"""
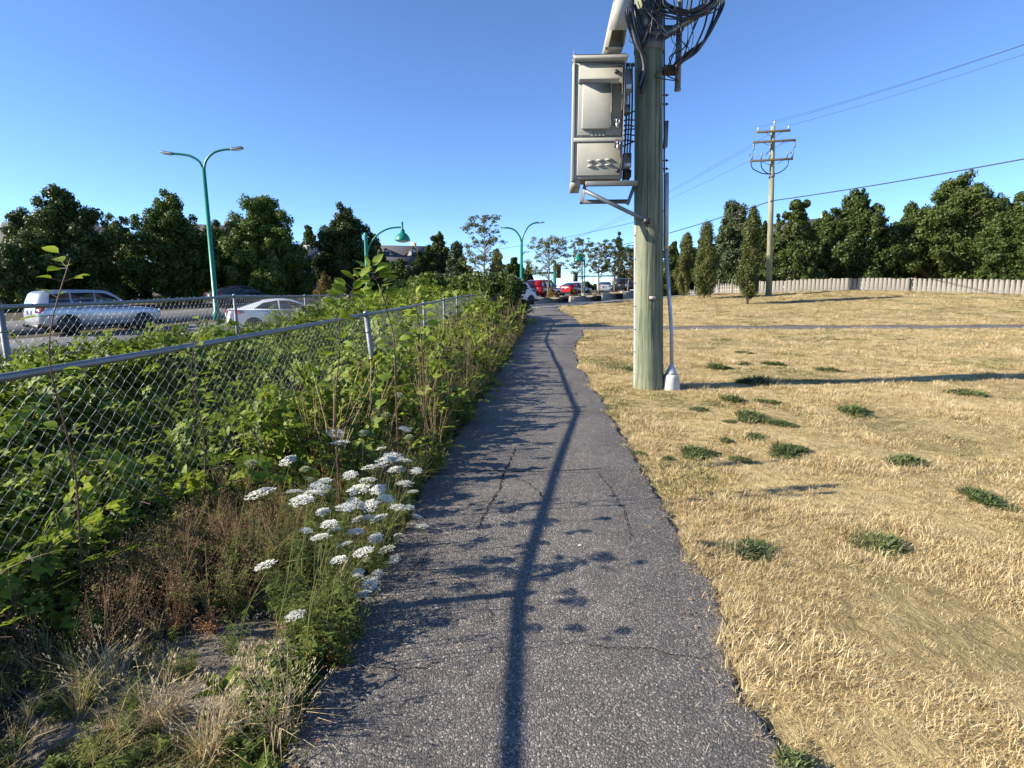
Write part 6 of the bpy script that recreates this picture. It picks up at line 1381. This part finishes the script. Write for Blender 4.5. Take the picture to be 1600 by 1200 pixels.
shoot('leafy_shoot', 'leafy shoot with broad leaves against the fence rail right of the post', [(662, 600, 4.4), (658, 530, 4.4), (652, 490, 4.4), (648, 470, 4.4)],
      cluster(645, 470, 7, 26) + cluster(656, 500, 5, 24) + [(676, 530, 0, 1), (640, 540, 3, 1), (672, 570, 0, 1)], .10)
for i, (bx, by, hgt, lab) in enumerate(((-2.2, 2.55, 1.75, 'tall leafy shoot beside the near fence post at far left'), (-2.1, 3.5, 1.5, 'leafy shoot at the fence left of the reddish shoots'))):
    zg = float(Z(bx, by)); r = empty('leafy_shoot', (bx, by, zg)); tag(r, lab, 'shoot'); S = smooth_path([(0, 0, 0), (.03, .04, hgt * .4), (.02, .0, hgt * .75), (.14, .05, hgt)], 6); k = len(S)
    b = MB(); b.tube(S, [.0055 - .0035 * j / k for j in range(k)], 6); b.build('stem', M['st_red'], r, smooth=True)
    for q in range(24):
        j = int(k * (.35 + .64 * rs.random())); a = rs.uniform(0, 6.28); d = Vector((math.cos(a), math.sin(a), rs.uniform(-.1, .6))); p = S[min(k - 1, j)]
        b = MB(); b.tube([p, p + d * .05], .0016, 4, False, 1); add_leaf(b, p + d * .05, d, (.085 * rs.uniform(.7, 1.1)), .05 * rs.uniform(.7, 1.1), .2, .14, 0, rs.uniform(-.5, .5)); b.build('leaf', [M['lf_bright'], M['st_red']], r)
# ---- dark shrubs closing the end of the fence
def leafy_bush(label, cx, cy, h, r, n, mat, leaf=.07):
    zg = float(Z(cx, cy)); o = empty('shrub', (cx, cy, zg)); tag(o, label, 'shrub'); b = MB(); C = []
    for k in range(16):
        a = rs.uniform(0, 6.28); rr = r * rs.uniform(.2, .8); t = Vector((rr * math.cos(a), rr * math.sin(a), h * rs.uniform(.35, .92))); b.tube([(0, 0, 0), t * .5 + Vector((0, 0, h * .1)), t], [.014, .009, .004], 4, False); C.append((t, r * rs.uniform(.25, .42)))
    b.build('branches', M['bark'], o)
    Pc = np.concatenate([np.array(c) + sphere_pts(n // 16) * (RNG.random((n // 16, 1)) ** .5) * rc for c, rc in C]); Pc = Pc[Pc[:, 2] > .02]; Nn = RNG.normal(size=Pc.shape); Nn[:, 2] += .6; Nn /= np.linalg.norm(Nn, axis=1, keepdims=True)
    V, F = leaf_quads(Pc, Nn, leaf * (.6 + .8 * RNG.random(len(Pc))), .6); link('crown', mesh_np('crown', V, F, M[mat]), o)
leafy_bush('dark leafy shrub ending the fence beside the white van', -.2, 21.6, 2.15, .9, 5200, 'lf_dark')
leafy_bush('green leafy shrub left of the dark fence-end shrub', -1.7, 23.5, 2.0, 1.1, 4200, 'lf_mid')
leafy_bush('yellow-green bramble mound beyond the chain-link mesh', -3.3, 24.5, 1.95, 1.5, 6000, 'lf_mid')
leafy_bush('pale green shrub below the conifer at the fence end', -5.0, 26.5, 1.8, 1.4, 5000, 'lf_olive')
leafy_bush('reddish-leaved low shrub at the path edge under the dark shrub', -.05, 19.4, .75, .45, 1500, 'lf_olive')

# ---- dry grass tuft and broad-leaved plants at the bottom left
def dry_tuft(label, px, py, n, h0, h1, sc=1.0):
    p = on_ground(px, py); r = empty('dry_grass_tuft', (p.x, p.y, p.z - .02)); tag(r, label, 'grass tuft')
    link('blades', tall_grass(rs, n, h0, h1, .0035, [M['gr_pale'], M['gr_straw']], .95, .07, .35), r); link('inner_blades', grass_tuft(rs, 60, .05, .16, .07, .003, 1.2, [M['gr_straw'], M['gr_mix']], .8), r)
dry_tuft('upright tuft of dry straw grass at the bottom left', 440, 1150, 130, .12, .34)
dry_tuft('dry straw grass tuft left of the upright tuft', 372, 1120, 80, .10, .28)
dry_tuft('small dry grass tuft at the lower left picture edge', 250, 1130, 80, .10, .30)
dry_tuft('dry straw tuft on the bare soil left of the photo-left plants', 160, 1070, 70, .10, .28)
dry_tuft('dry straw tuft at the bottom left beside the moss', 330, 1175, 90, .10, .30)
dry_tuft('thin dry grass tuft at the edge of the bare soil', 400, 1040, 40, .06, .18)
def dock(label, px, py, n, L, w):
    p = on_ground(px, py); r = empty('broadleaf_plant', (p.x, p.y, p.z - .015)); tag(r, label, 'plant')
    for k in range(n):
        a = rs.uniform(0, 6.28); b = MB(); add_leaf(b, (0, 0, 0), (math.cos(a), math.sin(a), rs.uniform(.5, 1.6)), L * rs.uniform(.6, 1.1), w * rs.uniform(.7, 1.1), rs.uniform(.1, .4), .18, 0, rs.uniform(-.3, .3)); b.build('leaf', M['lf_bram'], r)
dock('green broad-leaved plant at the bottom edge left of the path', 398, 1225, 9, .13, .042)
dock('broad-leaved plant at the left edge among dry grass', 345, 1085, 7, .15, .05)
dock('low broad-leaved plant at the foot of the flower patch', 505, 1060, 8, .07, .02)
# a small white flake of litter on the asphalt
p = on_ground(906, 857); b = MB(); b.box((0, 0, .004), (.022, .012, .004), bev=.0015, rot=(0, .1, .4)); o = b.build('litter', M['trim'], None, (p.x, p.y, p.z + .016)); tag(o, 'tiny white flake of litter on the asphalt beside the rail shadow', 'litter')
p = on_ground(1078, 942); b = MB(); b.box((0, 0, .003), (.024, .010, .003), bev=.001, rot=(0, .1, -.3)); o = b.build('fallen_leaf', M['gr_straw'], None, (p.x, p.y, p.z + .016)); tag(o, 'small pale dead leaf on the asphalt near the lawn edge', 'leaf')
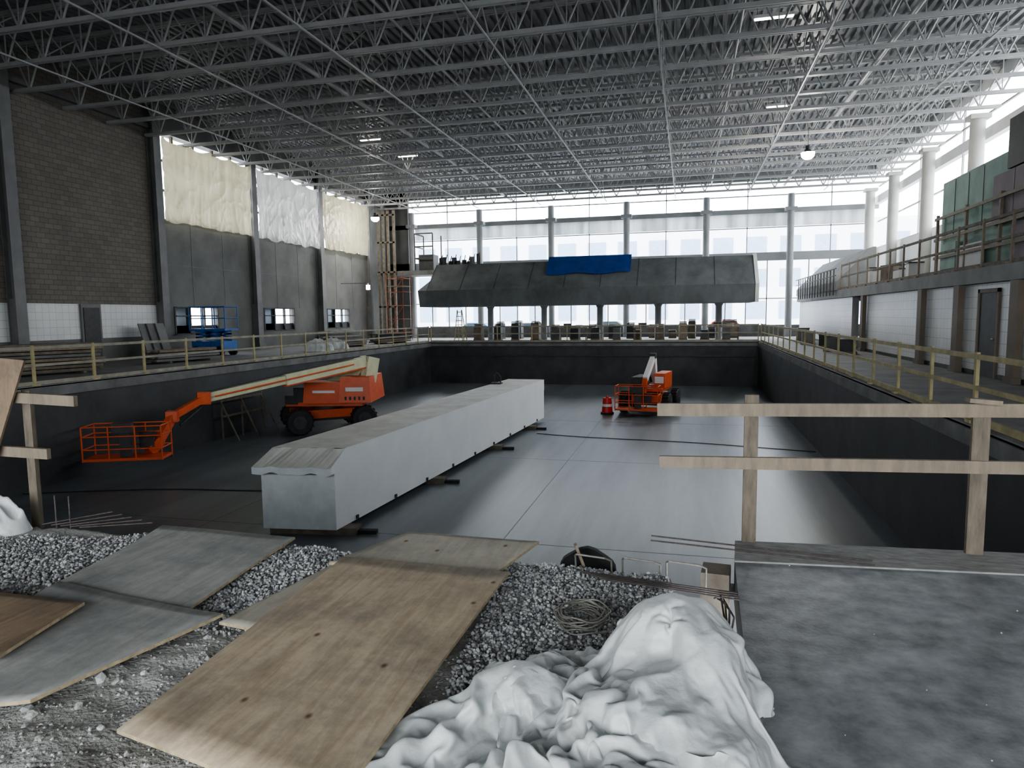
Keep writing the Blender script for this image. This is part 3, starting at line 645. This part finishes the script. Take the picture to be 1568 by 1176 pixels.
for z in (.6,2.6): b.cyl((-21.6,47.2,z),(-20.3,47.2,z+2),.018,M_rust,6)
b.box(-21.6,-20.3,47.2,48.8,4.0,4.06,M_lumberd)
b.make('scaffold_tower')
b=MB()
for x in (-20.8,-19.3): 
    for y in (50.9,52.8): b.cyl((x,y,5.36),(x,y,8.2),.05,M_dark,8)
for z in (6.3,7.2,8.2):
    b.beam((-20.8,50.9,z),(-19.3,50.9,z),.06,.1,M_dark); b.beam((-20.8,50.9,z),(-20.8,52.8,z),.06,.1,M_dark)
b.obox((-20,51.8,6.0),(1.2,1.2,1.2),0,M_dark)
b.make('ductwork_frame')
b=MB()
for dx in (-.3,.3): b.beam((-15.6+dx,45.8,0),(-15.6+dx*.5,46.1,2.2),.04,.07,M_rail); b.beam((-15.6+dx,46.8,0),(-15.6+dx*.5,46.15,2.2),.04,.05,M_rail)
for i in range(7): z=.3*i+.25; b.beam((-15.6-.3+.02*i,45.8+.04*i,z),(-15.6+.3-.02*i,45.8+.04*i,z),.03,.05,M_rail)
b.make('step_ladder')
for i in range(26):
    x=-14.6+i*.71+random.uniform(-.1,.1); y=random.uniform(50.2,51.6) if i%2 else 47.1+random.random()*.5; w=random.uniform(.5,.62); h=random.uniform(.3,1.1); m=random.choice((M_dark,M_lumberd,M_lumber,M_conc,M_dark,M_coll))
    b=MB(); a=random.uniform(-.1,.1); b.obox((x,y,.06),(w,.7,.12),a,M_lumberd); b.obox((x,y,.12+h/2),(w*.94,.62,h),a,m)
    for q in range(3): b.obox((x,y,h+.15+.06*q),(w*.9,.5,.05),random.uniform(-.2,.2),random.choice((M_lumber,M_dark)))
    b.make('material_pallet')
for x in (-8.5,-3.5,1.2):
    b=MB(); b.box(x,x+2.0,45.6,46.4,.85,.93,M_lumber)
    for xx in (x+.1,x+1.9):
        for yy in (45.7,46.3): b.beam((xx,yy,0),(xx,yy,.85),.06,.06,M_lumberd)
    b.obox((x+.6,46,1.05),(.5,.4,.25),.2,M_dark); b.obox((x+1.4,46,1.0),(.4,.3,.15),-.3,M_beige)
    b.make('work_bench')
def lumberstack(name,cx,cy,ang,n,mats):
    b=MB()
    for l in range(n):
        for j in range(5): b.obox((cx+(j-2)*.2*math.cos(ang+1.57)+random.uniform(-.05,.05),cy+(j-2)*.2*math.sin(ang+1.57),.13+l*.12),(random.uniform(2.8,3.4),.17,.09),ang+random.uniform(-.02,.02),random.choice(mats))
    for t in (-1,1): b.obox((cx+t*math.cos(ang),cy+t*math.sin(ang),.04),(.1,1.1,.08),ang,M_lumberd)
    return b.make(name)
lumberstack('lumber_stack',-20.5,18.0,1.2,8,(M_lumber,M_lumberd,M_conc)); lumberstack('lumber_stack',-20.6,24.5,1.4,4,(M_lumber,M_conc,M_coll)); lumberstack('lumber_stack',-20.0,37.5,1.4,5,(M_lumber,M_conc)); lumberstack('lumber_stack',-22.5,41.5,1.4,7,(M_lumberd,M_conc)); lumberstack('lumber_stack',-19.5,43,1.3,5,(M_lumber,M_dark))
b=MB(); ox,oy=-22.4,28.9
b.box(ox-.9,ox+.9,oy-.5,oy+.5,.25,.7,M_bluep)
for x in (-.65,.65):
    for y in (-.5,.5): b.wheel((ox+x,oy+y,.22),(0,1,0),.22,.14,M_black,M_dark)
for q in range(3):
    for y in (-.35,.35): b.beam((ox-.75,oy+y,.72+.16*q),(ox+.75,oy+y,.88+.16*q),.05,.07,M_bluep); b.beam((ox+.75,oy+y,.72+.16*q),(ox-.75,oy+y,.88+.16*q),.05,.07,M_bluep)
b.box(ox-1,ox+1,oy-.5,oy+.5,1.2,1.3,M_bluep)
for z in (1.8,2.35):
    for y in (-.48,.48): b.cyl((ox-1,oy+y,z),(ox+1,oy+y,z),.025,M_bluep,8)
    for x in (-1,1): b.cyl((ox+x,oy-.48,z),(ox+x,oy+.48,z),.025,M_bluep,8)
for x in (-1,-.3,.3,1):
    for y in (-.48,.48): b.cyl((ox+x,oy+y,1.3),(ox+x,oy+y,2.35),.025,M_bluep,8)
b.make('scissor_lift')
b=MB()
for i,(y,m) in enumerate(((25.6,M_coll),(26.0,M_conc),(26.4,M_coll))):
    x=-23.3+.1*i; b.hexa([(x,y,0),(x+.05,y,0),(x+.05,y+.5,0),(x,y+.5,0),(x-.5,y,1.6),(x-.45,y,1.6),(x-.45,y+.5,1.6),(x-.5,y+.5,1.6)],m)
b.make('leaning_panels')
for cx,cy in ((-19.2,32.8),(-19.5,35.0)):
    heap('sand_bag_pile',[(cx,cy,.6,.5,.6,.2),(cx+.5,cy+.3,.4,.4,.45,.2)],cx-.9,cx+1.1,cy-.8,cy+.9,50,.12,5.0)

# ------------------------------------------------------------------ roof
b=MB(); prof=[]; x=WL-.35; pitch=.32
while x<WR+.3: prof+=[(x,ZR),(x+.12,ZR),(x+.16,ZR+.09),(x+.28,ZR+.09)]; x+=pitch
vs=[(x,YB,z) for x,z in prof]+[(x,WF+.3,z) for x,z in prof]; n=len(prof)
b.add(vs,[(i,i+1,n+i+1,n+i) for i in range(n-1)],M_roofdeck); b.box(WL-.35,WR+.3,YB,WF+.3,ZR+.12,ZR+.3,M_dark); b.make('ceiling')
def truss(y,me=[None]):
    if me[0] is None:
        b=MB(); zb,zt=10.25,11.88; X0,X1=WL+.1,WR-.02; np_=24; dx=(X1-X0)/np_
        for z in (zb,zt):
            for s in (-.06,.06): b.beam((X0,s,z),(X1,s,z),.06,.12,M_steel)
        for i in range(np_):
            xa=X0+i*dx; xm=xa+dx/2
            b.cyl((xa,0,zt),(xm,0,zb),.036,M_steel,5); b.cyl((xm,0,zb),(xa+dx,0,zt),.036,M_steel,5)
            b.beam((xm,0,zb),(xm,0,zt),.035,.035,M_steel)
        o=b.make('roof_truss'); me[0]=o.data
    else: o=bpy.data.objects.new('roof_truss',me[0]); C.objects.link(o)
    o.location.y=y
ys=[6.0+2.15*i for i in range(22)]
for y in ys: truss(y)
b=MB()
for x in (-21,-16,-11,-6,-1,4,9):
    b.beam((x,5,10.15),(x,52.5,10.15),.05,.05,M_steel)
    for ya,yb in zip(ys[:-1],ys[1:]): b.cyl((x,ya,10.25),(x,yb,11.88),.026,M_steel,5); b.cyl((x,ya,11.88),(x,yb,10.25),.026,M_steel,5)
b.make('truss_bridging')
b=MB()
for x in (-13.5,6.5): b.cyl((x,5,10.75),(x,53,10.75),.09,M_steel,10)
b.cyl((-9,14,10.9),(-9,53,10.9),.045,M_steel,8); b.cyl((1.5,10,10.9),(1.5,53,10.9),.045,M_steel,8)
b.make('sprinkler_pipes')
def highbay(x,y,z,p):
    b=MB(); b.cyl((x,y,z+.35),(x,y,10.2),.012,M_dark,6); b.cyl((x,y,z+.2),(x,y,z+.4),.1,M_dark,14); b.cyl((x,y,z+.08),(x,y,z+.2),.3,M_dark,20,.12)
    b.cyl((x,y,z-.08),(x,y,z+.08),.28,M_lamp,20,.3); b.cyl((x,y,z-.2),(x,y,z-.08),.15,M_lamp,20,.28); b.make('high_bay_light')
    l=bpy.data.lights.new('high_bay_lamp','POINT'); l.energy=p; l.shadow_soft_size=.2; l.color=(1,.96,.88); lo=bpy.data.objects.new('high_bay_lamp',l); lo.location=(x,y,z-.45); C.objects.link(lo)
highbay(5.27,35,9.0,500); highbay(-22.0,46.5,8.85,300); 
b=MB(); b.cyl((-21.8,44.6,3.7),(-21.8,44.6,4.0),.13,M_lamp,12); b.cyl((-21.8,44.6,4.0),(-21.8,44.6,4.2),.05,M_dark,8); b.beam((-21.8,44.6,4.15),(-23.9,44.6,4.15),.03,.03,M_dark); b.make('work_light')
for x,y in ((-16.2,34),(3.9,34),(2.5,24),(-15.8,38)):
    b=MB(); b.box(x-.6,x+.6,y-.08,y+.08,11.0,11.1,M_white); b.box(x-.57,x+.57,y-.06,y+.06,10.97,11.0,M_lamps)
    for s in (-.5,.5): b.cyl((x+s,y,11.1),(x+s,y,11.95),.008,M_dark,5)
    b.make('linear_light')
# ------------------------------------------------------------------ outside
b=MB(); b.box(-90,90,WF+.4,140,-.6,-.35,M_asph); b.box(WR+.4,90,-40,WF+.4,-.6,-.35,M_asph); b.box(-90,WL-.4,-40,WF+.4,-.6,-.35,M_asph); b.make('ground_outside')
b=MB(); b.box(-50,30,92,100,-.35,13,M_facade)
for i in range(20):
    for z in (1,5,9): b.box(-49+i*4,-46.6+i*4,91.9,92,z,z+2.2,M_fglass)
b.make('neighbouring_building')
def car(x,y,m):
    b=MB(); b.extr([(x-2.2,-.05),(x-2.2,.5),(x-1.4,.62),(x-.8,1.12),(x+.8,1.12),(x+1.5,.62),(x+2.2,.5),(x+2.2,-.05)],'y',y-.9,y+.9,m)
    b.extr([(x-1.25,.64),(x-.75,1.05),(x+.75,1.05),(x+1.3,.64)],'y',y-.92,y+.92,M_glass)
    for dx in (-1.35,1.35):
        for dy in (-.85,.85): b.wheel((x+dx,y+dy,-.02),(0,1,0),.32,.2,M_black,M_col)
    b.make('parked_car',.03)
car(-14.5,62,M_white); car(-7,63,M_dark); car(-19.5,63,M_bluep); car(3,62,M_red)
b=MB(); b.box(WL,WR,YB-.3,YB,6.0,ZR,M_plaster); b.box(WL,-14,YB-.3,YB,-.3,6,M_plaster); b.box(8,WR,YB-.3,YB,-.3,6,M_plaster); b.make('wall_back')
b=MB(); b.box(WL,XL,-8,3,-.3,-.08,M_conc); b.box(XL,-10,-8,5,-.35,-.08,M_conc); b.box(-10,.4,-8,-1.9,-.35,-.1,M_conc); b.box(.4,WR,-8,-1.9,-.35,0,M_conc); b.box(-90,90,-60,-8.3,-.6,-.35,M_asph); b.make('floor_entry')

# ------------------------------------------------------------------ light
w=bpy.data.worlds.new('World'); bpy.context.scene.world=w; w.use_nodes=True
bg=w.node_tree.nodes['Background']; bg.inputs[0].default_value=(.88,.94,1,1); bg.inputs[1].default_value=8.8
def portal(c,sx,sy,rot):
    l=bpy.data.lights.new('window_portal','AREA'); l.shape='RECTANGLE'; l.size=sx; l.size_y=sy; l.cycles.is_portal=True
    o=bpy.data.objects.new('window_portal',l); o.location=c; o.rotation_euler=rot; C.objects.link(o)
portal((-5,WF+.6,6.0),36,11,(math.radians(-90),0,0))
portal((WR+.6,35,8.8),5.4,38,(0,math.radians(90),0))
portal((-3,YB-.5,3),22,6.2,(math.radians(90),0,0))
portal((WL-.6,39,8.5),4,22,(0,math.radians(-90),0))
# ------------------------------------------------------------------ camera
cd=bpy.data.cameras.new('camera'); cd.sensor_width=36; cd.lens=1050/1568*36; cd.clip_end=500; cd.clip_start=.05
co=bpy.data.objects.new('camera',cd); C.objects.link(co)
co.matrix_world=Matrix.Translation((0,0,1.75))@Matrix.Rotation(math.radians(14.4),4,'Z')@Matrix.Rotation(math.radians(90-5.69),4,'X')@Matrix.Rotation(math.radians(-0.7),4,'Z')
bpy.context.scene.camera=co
"""
_REQUIREMENT:_ In the entries above, find the lines containing the word "pixels" and say how many there are, with no other words.

_FINISHED ANSWER:_ 2